Moroney in April 2012 in saying he was “very satisfied” with the new paywall—which AH Belo said drew 49,000 subscribers in the first year (which if true, would be an enormous number for the first year):

We simply couldn’t afford to give away for free what our best customers were paying $400 a year to have.

Moroney in May of this year on plans to convert its hard paywall to the meter model:

“We didn’t really give people enough reasons to subscribe digitally. We made it too hard for them to subscribe digitally. We didn’t market it hardly at all.”

Monday, the News’s marketing director had this to say:

“The pay wall solution hasn’t worked,” said Dyer of The News, whose current pay wall restricts access to premium content. “The pay wall didn’t create a massive groundswell of [digital] subscribers.”

Moroney announced that the paper was killing its paywall and creating a “premium digital experience” (read paywall) and a free site. For $12 a month, readers will get an “image-oriented, collage display with far fewer ads” that looks like this:

And:

If dallasnews.com Premium gets subs into the triple digits, it will have beaten the odds.

The execution here gives us a lead on what went wrong with the paper’s paywall, which, if you’re doing it right, should never have to be pulled down.

The News didn’t do it right. It went with a hard paywall (though it let some commodity news out for free on the site), and that’s almost always a mistake. Only the most essential news providers can pull that off, and the News is not the powerhouse paper it was 10 years ago.
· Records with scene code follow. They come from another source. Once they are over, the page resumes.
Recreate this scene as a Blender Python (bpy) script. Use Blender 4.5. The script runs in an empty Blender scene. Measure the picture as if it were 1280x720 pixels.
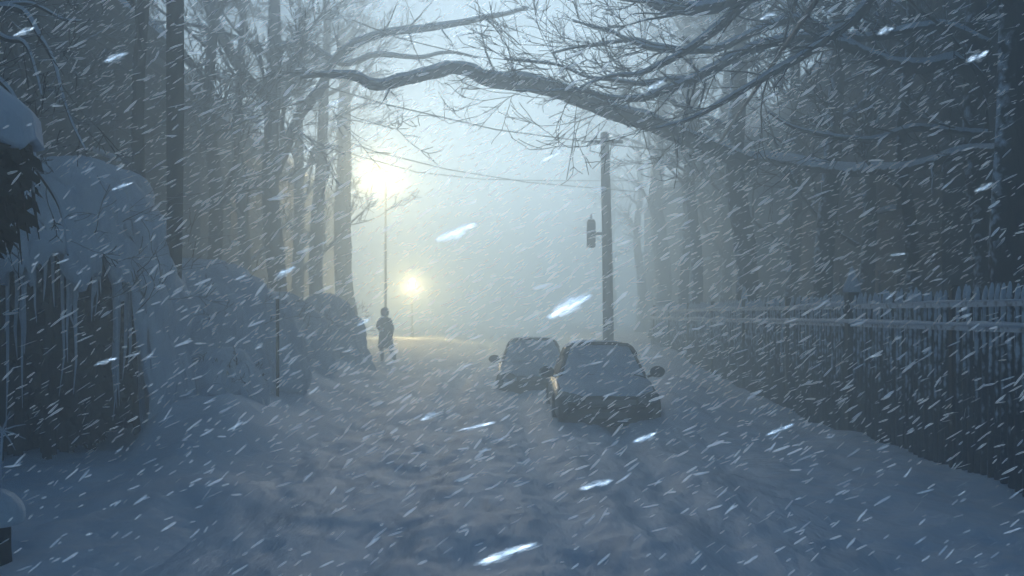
import bpy, math, random
from mathutils import Vector, noise, Matrix
R = math.radians
random.seed(7)
scene = bpy.context.scene
C = scene.collection

# ------------------------------------------------------------------ camera
CAMH, F, HOR = 1.75, 1244.4, 393.0
cam = bpy.data.cameras.new('camera'); cam_o = bpy.data.objects.new('camera', cam); C.objects.link(cam_o)
cam.lens = 35; cam.sensor_width = 36; cam.shift_y = (HOR - 360) / 1280
cam.clip_start = 0.05; cam.clip_end = 2000
cam_o.location = (0, 0, CAMH); cam_o.rotation_euler = (R(90), 0, 0)
cam.dof.use_dof = True; cam.dof.focus_distance = 14.0; cam.dof.aperture_fstop = 7
scene.camera = cam_o

# ------------------------------------------------------------------ light
SUN_EL, SUN_AZ = 10, -3 # azimuth measured from +Y towards +X
w = bpy.data.worlds.new('World'); scene.world = w; w.use_nodes = True
nt = w.node_tree; bg = nt.nodes['Background']
sky = nt.nodes.new('ShaderNodeTexSky'); sky.sky_type = 'NISHITA'; sky.sun_disc = False
sky.sun_elevation = R(SUN_EL); sky.sun_rotation = R(SUN_AZ)
sky.air_density = 1.4; sky.dust_density = 0; sky.ozone_density = 5.5
nt.links.new(sky.outputs[0], bg.inputs[0]); bg.inputs[1].default_value = 0.12
sl = bpy.data.lights.new('sun', 'SUN'); so = bpy.data.objects.new('sun', sl); C.objects.link(so)
sl.energy = 5; sl.angle = R(22); sl.color = (1.0, 0.995, 0.985)
sd = Vector((math.sin(R(SUN_AZ)) * math.cos(R(SUN_EL)), math.cos(R(SUN_AZ)) * math.cos(R(SUN_EL)), math.sin(R(SUN_EL))))
so.rotation_euler = (sd).to_track_quat('Z', 'Y').to_euler()
so.location = (0, 60, 30)
vs = scene.view_settings
scene.display_settings.display_device = 'sRGB'
vs.view_transform = 'Standard'; vs.look = 'None'; vs.gamma = 1; vs.use_curve_mapping = False
vs.exposure = -0.5
cy = scene.cycles
cy.use_denoising = True; cy.denoiser = 'OPENIMAGEDENOISE'; cy.denoising_input_passes = 'RGB_ALBEDO_NORMAL'
try: cy.denoising_prefilter = 'ACCURATE'
except Exception: pass
cy.max_bounces = 6; cy.diffuse_bounces = 3; cy.glossy_bounces = 2; cy.transmission_bounces = 3
cy.volume_bounces = 2; cy.transparent_max_bounces = 12
cy.sample_clamp_indirect = 4; cy.caustics_reflective = False; cy.caustics_refractive = False

# ------------------------------------------------------------------ helpers
def P(px, py, D):
    return Vector(((px - 640) / F * D, D, CAMH - (py - HOR) / F * D))
def X(px, D): return (px - 640) / F * D
def nz(x, y, z=0.0): return noise.noise(Vector((x, y, z)))
def sm(a, b, t):
    t = min(1, max(0, (t - a) / (b - a))); return t * t * (3 - 2 * t)

class MB:
    def __init__(s): s.v = []; s.f = []
    def add(s, vs_, fs):
        o = len(s.v); s.v += [tuple(v) for v in vs_]; s.f += [tuple(i + o for i in f) for f in fs]
    def box(s, a, b, c=None):
        x0, y0, z0 = a; x1, y1, z1 = b
        s.add([(x0,y0,z0),(x1,y0,z0),(x1,y1,z0),(x0,y1,z0),(x0,y0,z1),(x1,y0,z1),(x1,y1,z1),(x0,y1,z1)],
              [(0,3,2,1),(4,5,6,7),(0,1,5,4),(1,2,6,5),(2,3,7,6),(3,0,4,7)])
    def tube(s, pts, rad, n=8, cap=True, rough=0.0, sq=1.0):
        pts = [Vector(p) for p in pts]
        if not isinstance(rad, (list, tuple)): rad = [rad] * len(pts)
        o = len(s.v); up = None
        for i, p in enumerate(pts):
            t = (pts[min(i + 1, len(pts) - 1)] - pts[max(i - 1, 0)])
            if t.length < 1e-9: t = Vector((0, 0, 1))
            t.normalize()
            if up is None:
                up = Vector((0, 1, 0)) if abs(t.y) < 0.9 else Vector((1, 0, 0))
            a = t.cross(up)
            if a.length < 1e-6: a = t.orthogonal()
            a.normalize(); b = a.cross(t).normalized(); up = -b if False else up
            for k in range(n):
                th = 2 * math.pi * k / n
                r = rad[i]
                if rough: r *= 1 + rough * nz(p.x * 3 + math.cos(th) * 1.3, p.y * 3 + math.sin(th) * 1.3, p.z * 1.7)
                v = p + a * math.cos(th) * r + b * math.sin(th) * r * sq
                s.v.append(tuple(v))
        for i in range(len(pts) - 1):
            for k in range(n):
                k2 = (k + 1) % n
                s.f.append((o + i * n + k, o + i * n + k2, o + (i + 1) * n + k2, o + (i + 1) * n + k))
        if cap:
            s.f.append(tuple(o + k for k in reversed(range(n))))
            q = o + (len(pts) - 1) * n
            s.f.append(tuple(q + k for k in range(n)))
    def grid(s, fn, nu, nv, wrap=False):
        o = len(s.v)
        for j in range(nv + 1):
            for i in range(nu if wrap else nu + 1):
                s.v.append(tuple(fn(i / nu, j / nv)))
        W = nu if wrap else nu + 1
        for j in range(nv):
            for i in range(nu):
                i2 = (i + 1) % W if wrap else i + 1
                s.f.append((o + j * W + i, o + j * W + i2, o + (j + 1) * W + i2, o + (j + 1) * W + i))
    def build(s, name, mat, parent=None, smooth=True, bevel=0.0, solid=0.0, sub=0):
        me = bpy.data.meshes.new(name)
        off = world_loc(parent) if parent else Vector((0, 0, 0))
        me.from_pydata([(v[0] - off.x, v[1] - off.y, v[2] - off.z) for v in s.v], [], s.f); me.update()
        if smooth: me.polygons.foreach_set('use_smooth', [True] * len(me.polygons))
        o = bpy.data.objects.new(name, me); C.objects.link(o); me.materials.append(mat)
        if parent: o.parent = parent
        if solid:
            m = o.modifiers.new('solid', 'SOLIDIFY'); m.thickness = solid; m.offset = -1
        if bevel:
            m = o.modifiers.new('bevel', 'BEVEL'); m.width = bevel; m.segments = 2; m.limit_method = 'ANGLE'
        if sub:
            m = o.modifiers.new('sub', 'SUBSURF'); m.levels = sub; m.render_levels = sub
        return o
def world_loc(o):
    v = Vector(o.location)
    while o.parent: o = o.parent; v = v + Vector(o.location)
    return v
def tag(o, label=None, cat=None, group=None, kind=None):
    if label: o['label'] = label
    if cat: o['category'] = cat
    if group: o['group'] = group
    if kind: o['kind'] = kind
    return o
def thing(name, loc, label, cat, group=None):
    o = bpy.data.objects.new(name, None); C.objects.link(o); o.location = loc; o.empty_display_size = 0.3
    return tag(o, label, cat, group)

# ------------------------------------------------------------------ materials
def mat(name, col, rough=0.7, col2=None, scale=6, detail=5, bump=0.0, bscale=None, metal=0.0,
        snow=0.0, stretch=(1, 1, 1), thresh=(0.35, 0.65), spec=0.3, plaster=0.0, ply=0.0):
    m = bpy.data.materials.new(name); m.use_nodes = True; t = m.node_tree; n = t.nodes; L = t.links
    b = n['Principled BSDF']; b.inputs['Roughness'].default_value = rough; b.inputs['Metallic'].default_value = metal
    b.inputs['Specular IOR Level'].default_value = spec
    tc = n.new('ShaderNodeTexCoord'); mp = n.new('ShaderNodeMapping'); mp.inputs['Scale'].default_value = stretch
    L.new(tc.outputs['Object'], mp.inputs[0])
    no = n.new('ShaderNodeTexNoise'); no.inputs['Scale'].default_value = scale; no.inputs['Detail'].default_value = detail
    L.new(mp.outputs[0], no.inputs['Vector'])
    cr = n.new('ShaderNodeValToRGB'); cr.color_ramp.elements[0].position = thresh[0]; cr.color_ramp.elements[1].position = thresh[1]
    cr.color_ramp.elements[0].color = (*col, 1); cr.color_ramp.elements[1].color = (*(col2 or col), 1)
    L.new(no.outputs[0], cr.inputs[0]); out = cr.outputs[0]
    if snow or plaster:
        ge = n.new('ShaderNodeNewGeometry'); sx = n.new('ShaderNodeSeparateXYZ'); L.new(ge.outputs['Normal'], sx.inputs[0])
        n2 = n.new('ShaderNodeTexNoise'); n2.inputs['Scale'].default_value = 9; n2.inputs['Detail'].default_value = 4
        L.new(ge.outputs['Position'], n2.inputs['Vector'])
        # snow lies on what faces up and is blown on what faces the wind (left, -X)
        a = n.new('ShaderNodeMath'); a.operation = 'MULTIPLY_ADD'; a.inputs[1].default_value = -plaster
        L.new(sx.outputs[0], a.inputs[0]); L.new(sx.outputs[2], a.inputs[2])
        if ply:
            a2 = n.new('ShaderNodeMath'); a2.operation = 'MULTIPLY_ADD'; a2.inputs[1].default_value = -ply
            L.new(sx.outputs[1], a2.inputs[0]); L.new(a.outputs[0], a2.inputs[2]); a = a2
        c = n.new('ShaderNodeMath'); c.operation = 'MULTIPLY_ADD'; c.inputs[1].default_value = 1.1
        L.new(n2.outputs[0], c.inputs[0]); L.new(a.outputs[0], c.inputs[2])
        mr = n.new('ShaderNodeMapRange'); mr.inputs['From Min'].default_value = 1.25 - snow; mr.inputs['From Max'].default_value = 1.5 - snow
        L.new(c.outputs[0], mr.inputs['Value'])
        mx = n.new('ShaderNodeMix'); mx.data_type = 'RGBA'
        L.new(mr.outputs[0], mx.inputs[0]); L.new(out, mx.inputs[6]); mx.inputs[7].default_value = (0.72, 0.81, 0.89, 1)
        out = mx.outputs[2]
    L.new(out, b.inputs['Base Color'])
    if bump:
        n3 = n.new('ShaderNodeTexNoise'); n3.inputs['Scale'].default_value = bscale or scale * 3; n3.inputs['Detail'].default_value = 6
        L.new(mp.outputs[0], n3.inputs['Vector'])
        bp = n.new('ShaderNodeBump'); bp.inputs['Strength'].default_value = 1.0; bp.inputs['Distance'].default_value = bump
        L.new(n3.outputs[0], bp.inputs['Height']); L.new(bp.outputs[0], b.inputs['Normal'])
    return m
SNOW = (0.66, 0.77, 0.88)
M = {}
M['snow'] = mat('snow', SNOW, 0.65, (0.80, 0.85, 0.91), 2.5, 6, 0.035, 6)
M['snow_cap'] = mat('snow_cap', (0.60, 0.70, 0.80), 0.6, (0.74, 0.83, 0.91), 3, 6, 0.05, 5, stretch=(1.5, 1.5, 0.35))
M['road'] = mat('packed_snow', (0.50, 0.60, 0.70), 0.6, (0.68, 0.78, 0.88), 1.3, 9, 0.05, 4, stretch=(1.5, 0.5, 1), thresh=(0.32, 0.52))
M['ice'] = mat('ice', (0.50, 0.60, 0.70), 0.25, (0.68, 0.75, 0.82), 8, 3, 0.01, spec=0.6)
M['bark'] = mat('bark', (0.026, 0.026, 0.028), 0.9, (0.06, 0.058, 0.06), 7, 6, 0.02, 18, snow=0.30, stretch=(1, 1, 0.3), plaster=0.50)
M['twig'] = mat('twig', (0.03, 0.028, 0.028), 0.9, (0.06, 0.055, 0.052), 9, 3, snow=0.25)
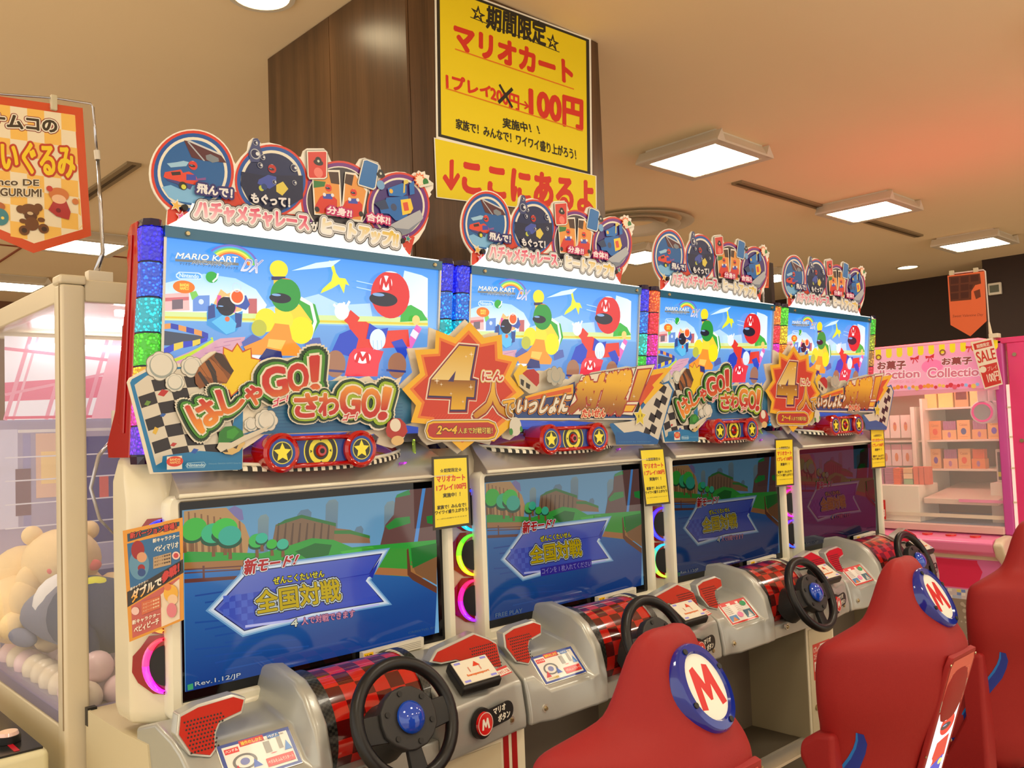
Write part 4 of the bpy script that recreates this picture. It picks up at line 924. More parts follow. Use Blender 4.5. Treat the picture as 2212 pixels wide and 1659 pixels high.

It’s true that the News launched its paywall a couple of months before The New York Times showed once and for all how it’s done. But that’s no excuse for not following suit with a meter model that allows you to raise or lower your free-stories-per-month count at will in order to maximize revenue from ads and subscriptions.

The same is true for the San Francisco Chronicle, which actually had a worse strategy than the News. The Chronicle had the worst of both worlds: A site (SFGate.com) that remained totally free and a premium site with a hard paywall. It lasted four months.

But there’s no reason a newspaper should have to give up any ad revenue if it doesn’t want to. With a meter, you can set the gate at 50 or even 100 stories per month and get subscription money only from your hardest core readers while preserving unique visitors and page views. It’s free money, however meager, that way.

Better yet, if you’ve got journalism worth selling, you can set the meter at 15 stories a month and sacrifice some of your 40-cent-a-CPM remnant ads in exchange for higher subscription revenue.

The paywall is not going to save a paper’s bacon on its own. That was always a canard of the anti-paywall brigade. And better papers are going to have more success than not-so-good ones. At the Chronicle, for instance, there’s not much left to pay for. The paper’s newsroom is one-quarter the size it was in 2000.

But we’ve seen clearly now, from newspapers of all shapes and sizes, that not employing one (correctly!) means you’re leaving sorely needed money on the table.

As I said two years ago, the NYT set the template. Copy it, and stick to it.